* [REQUIREMENT]: Your task is to extract every line from the material below exactly.

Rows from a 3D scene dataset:

******************************

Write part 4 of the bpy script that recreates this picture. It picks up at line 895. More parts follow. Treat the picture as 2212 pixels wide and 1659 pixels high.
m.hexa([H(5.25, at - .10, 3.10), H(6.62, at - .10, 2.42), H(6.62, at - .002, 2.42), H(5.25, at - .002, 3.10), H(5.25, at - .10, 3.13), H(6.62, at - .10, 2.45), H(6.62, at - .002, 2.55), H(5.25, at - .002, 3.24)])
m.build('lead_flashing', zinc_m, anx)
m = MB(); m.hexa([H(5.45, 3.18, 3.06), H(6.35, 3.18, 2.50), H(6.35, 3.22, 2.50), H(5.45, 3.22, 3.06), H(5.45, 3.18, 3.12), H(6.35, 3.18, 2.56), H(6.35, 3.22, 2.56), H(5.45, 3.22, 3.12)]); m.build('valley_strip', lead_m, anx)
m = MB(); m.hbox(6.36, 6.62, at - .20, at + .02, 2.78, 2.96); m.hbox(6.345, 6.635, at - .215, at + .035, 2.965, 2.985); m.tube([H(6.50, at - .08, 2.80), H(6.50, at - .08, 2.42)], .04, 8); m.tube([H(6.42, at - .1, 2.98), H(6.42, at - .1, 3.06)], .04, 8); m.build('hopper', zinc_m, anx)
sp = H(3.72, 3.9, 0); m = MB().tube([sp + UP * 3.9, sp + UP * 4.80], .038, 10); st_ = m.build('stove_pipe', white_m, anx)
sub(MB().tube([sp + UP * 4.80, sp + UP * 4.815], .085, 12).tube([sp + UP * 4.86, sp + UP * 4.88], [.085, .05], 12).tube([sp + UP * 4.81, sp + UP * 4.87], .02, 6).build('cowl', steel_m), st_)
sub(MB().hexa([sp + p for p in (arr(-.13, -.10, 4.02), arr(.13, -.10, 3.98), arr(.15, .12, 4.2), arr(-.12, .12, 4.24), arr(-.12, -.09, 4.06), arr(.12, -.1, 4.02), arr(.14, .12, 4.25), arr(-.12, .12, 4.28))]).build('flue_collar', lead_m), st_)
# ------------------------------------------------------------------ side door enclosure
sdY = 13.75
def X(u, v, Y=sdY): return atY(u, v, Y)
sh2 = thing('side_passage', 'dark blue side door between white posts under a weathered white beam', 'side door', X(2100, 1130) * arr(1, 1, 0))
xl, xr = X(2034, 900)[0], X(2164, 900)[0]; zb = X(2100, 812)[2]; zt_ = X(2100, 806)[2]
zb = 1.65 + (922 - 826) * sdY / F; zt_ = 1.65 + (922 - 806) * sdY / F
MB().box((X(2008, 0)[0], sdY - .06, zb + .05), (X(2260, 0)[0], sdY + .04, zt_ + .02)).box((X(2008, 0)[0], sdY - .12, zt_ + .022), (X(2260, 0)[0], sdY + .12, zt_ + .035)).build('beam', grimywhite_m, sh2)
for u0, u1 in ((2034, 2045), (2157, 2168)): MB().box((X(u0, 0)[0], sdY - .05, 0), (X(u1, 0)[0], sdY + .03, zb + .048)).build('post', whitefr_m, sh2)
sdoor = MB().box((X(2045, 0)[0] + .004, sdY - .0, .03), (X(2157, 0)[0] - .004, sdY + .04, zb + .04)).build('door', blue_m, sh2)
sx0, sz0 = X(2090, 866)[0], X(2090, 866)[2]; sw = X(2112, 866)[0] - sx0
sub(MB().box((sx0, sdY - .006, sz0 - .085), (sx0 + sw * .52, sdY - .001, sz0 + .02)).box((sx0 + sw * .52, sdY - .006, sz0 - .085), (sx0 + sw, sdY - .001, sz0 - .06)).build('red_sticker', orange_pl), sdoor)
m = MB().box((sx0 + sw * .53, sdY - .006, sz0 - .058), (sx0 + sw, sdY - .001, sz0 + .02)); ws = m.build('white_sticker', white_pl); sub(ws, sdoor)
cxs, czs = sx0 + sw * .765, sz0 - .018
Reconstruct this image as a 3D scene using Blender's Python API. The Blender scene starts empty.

******************************

* [TASK RESULT]:
Write part 4 of the bpy script that recreates this picture. It picks up at line 895. More parts follow. Treat the picture as 2212 pixels wide and 1659 pixels high.
m.hexa([H(5.25, at - .10, 3.10), H(6.62, at - .10, 2.42), H(6.62, at - .002, 2.42), H(5.25, at - .002, 3.10), H(5.25, at - .10, 3.13), H(6.62, at - .10, 2.45), H(6.62, at - .002, 2.55), H(5.25, at - .002, 3.24)])
m.build('lead_flashing', zinc_m, anx)
m = MB(); m.hexa([H(5.45, 3.18, 3.06), H(6.35, 3.18, 2.50), H(6.35, 3.22, 2.50), H(5.45, 3.22, 3.06), H(5.45, 3.18, 3.12), H(6.35, 3.18, 2.56), H(6.35, 3.22, 2.56), H(5.45, 3.22, 3.12)]); m.build('valley_strip', lead_m, anx)
m = MB(); m.hbox(6.36, 6.62, at - .20, at + .02, 2.78, 2.96); m.hbox(6.345, 6.635, at - .215, at + .035, 2.965, 2.985); m.tube([H(6.50, at - .08, 2.80), H(6.50, at - .08, 2.42)], .04, 8); m.tube([H(6.42, at - .1, 2.98), H(6.42, at - .1, 3.06)], .04, 8); m.build('hopper', zinc_m, anx)
sp = H(3.72, 3.9, 0); m = MB().tube([sp + UP * 3.9, sp + UP * 4.80], .038, 10); st_ = m.build('stove_pipe', white_m, anx)
sub(MB().tube([sp + UP * 4.80, sp + UP * 4.815], .085, 12).tube([sp + UP * 4.86, sp + UP * 4.88], [.085, .05], 12).tube([sp + UP * 4.81, sp + UP * 4.87], .02, 6).build('cowl', steel_m), st_)
sub(MB().hexa([sp + p for p in (arr(-.13, -.10, 4.02), arr(.13, -.10, 3.98), arr(.15, .12, 4.2), arr(-.12, .12, 4.24), arr(-.12, -.09, 4.06), arr(.12, -.1, 4.02), arr(.14, .12, 4.25), arr(-.12, .12, 4.28))]).build('flue_collar', lead_m), st_)
# ------------------------------------------------------------------ side door enclosure
sdY = 13.75
def X(u, v, Y=sdY): return atY(u, v, Y)
sh2 = thing('side_passage', 'dark blue side door between white posts under a weathered white beam', 'side door', X(2100, 1130) * arr(1, 1, 0))
xl, xr = X(2034, 900)[0], X(2164, 900)[0]; zb = X(2100, 812)[2]; zt_ = X(2100, 806)[2]
zb = 1.65 + (922 - 826) * sdY / F; zt_ = 1.65 + (922 - 806) * sdY / F
MB().box((X(2008, 0)[0], sdY - .06, zb + .05), (X(2260, 0)[0], sdY + .04, zt_ + .02)).box((X(2008, 0)[0], sdY - .12, zt_ + .022), (X(2260, 0)[0], sdY + .12, zt_ + .035)).build('beam', grimywhite_m, sh2)
for u0, u1 in ((2034, 2045), (2157, 2168)): MB().box((X(u0, 0)[0], sdY - .05, 0), (X(u1, 0)[0], sdY + .03, zb + .048)).build('post', whitefr_m, sh2)
sdoor = MB().box((X(2045, 0)[0] + .004, sdY - .0, .03), (X(2157, 0)[0] - .004, sdY + .04, zb + .04)).build('door', blue_m, sh2)
sx0, sz0 = X(2090, 866)[0], X(2090, 866)[2]; sw = X(2112, 866)[0] - sx0
sub(MB().box((sx0, sdY - .006, sz0 - .085), (sx0 + sw * .52, sdY - .001, sz0 + .02)).box((sx0 + sw * .52, sdY - .006, sz0 - .085), (sx0 + sw, sdY - .001, sz0 - .06)).build('red_sticker', orange_pl), sdoor)
m = MB().box((sx0 + sw * .53, sdY - .006, sz0 - .058), (sx0 + sw, sdY - .001, sz0 + .02)); ws = m.build('white_sticker', white_pl); sub(ws, sdoor)
cxs, czs = sx0 + sw * .765, sz0 - .018
Reconstruct this image as a 3D scene using Blender's Python API. The Blender scene starts empty.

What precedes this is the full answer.